Source: www.punchng.com

Stakeholders advocate fair trade to boost AfCFTA gains

AfCFTA AfCFTA

Public and private sector stakeholders at the West Africa Business Summit have called for stronger coordination, fair trade systems, and support for local production to maximise the benefits of the African Continental Free Trade Area.

According to a statement, the stakeholders, speaking at the WAES 2025 Summit held under the theme ‘Overcoming Barriers to Harnessing AfCFTA for Stronger Intra-Regional Trade in West Africa,’ featured high-level contributions from government officials, business executives, and policy experts across the subregion.

Former ECOWAS Chairman, President Bola Tinubu, described the summit as “a bold step toward a prosperous, integrated West Africa powered by trade, innovation, and our most valuable asset: our people.” He added, “I invite the world to join us in building a stronger, more unified, and globally competitive West Africa.”

During a key panel session moderated by Bank of America’s Head of Sub-Saharan Africa, Mrs. Yvonne Ike, the Minister of Trade and Investment, Dr. Jumoke Oduwole; the Republic of Benin’s Minister of Industry and Commerce, Shadiya Alimatou Assouman; Chief Executive Officer of Sterling Bank, Abubakar Suleiman; Vice Chairman of Tropical General Investments Group, Farouk Gumel; and Chief Executive Officer of IRON Capital Partners, Jubril Enakele, emphasised the need to shift focus from border policies to grassroots trade realities.

Gumel challenged the prevailing narrative on intra-African trade barriers, stating, “We need to understand the difference between Africa and Africans. It is a tribal continent. Tribal connectivity is the driver of African trade today. So, when you start to bring in paperwork and the African design, which are countries and borders, you start to look at trade in a different way.”

He added that informal trade networks already facilitate the movement of goods and should not be undermined by overregulation: “There are no barriers. There is free trade. All we need to do is make it fair. And to make it fair, we have to talk to manufacturers. For you to have a fair African trade policy, it has to be fair to the producers; those producers create jobs.”

Sterling Bank boss, Suleiman, pointed to the high cost of payments as a major obstacle to scaling cross-border trade for SMEs. “The cost of payment today causes friction in the continent. We need a framework to know all the small traders; only then can you bring in incentives that would allow them to grow,” he said.

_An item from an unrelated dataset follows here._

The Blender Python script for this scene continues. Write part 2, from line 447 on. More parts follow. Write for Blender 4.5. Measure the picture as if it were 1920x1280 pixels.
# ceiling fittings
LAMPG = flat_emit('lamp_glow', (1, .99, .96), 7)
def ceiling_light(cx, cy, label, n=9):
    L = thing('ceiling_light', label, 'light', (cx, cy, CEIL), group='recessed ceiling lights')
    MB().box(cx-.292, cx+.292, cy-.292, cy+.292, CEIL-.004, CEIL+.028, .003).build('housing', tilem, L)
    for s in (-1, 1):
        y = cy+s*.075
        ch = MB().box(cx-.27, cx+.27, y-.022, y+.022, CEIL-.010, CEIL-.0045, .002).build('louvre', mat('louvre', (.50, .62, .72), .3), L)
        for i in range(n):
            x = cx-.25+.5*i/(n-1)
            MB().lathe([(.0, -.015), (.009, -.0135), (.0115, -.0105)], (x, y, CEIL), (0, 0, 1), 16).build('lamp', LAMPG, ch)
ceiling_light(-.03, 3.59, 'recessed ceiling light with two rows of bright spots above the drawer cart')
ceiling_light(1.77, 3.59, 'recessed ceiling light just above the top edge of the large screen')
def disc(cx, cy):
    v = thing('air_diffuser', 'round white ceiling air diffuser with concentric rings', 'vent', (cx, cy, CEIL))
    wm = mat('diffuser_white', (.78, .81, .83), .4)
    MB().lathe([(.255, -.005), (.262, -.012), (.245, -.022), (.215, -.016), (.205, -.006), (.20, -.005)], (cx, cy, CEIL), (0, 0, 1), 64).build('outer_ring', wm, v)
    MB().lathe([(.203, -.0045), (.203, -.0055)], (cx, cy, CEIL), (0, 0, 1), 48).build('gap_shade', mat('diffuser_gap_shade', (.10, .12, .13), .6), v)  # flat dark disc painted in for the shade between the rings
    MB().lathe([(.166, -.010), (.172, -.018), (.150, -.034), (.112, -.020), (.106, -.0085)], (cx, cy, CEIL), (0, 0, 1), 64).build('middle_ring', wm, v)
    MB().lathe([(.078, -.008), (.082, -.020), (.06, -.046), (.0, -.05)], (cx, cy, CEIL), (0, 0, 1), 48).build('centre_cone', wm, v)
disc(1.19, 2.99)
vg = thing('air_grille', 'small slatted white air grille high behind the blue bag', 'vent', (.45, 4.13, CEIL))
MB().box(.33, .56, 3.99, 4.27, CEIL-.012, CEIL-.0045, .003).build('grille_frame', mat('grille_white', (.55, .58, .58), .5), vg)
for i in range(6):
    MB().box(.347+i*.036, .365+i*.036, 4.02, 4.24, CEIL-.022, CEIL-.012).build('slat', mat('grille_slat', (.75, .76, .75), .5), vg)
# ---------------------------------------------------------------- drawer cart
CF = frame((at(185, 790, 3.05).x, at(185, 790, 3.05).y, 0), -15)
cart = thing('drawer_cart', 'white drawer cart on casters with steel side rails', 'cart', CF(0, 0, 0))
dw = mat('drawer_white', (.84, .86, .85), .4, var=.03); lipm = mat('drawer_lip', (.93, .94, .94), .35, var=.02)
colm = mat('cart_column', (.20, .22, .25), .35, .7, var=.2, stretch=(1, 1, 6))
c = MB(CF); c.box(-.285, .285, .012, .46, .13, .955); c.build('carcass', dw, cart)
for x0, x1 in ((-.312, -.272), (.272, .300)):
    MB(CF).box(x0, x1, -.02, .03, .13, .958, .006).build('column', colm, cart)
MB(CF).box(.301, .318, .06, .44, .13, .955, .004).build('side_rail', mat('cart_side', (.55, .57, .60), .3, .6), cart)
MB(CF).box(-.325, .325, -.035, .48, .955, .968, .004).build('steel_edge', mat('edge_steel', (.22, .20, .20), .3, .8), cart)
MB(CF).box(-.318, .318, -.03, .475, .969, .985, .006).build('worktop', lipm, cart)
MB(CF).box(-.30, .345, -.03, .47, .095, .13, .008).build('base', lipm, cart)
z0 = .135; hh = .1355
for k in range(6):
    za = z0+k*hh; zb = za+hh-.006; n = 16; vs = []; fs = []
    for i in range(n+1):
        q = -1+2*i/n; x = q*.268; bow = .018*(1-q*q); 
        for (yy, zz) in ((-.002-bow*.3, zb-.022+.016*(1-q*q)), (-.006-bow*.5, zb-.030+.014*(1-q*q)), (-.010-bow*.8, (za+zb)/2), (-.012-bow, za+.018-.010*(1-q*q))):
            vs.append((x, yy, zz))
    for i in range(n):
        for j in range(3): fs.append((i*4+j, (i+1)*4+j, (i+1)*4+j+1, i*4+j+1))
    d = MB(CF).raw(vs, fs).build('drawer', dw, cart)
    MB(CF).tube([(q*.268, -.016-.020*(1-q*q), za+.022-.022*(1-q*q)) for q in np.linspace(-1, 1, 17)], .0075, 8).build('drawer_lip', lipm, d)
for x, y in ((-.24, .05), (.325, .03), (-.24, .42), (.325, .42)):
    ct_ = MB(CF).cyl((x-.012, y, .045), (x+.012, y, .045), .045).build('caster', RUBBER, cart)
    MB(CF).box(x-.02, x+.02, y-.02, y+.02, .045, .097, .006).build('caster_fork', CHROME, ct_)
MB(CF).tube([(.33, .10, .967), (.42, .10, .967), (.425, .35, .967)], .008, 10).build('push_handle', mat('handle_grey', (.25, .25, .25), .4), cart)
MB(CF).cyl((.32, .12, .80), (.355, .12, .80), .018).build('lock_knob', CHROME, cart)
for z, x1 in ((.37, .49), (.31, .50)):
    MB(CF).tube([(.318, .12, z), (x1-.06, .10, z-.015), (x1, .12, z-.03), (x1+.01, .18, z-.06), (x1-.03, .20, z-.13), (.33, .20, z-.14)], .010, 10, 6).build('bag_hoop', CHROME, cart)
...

Trade Minister Oduwole reaffirmed Nigeria’s commitment to AfCFTA and urged regional actors to synchronise efforts, noting, “The most catalytic element for this audience is coordination. Coordination at the national level to make sure that the implementation, the operationalisation of national and regional trade, is well coordinated.”

She explained that West Africa has to be extremely coordinated in what it is doing and focused on the impact.

Asouman of the Republic of Benin echoed calls for harmonisation of industrial policies, stressing that without joint implementation of ECOWAS and AfCFTA frameworks, progress would remain slow.

Participants at the summit agreed that Africa’s economic transformation depends not only on removing trade barriers but also on boosting local capacity and value addition. They said sustainable prosperity will only come when countries produce what they trade.

“There is a consensus that West Africa cannot trade what it does not produce,” a closing statement from the summit read. “From smallholder farmers to industrial processors, empowering those who create products is critical to ensuring AfCFTA delivers real jobs and economic transformation.”

WAES 2025 ended with renewed calls for practical reforms, shared infrastructure, and continent-wide production-driven policies to strengthen the region’s global competitiveness and reduce dependence on foreign supply chains.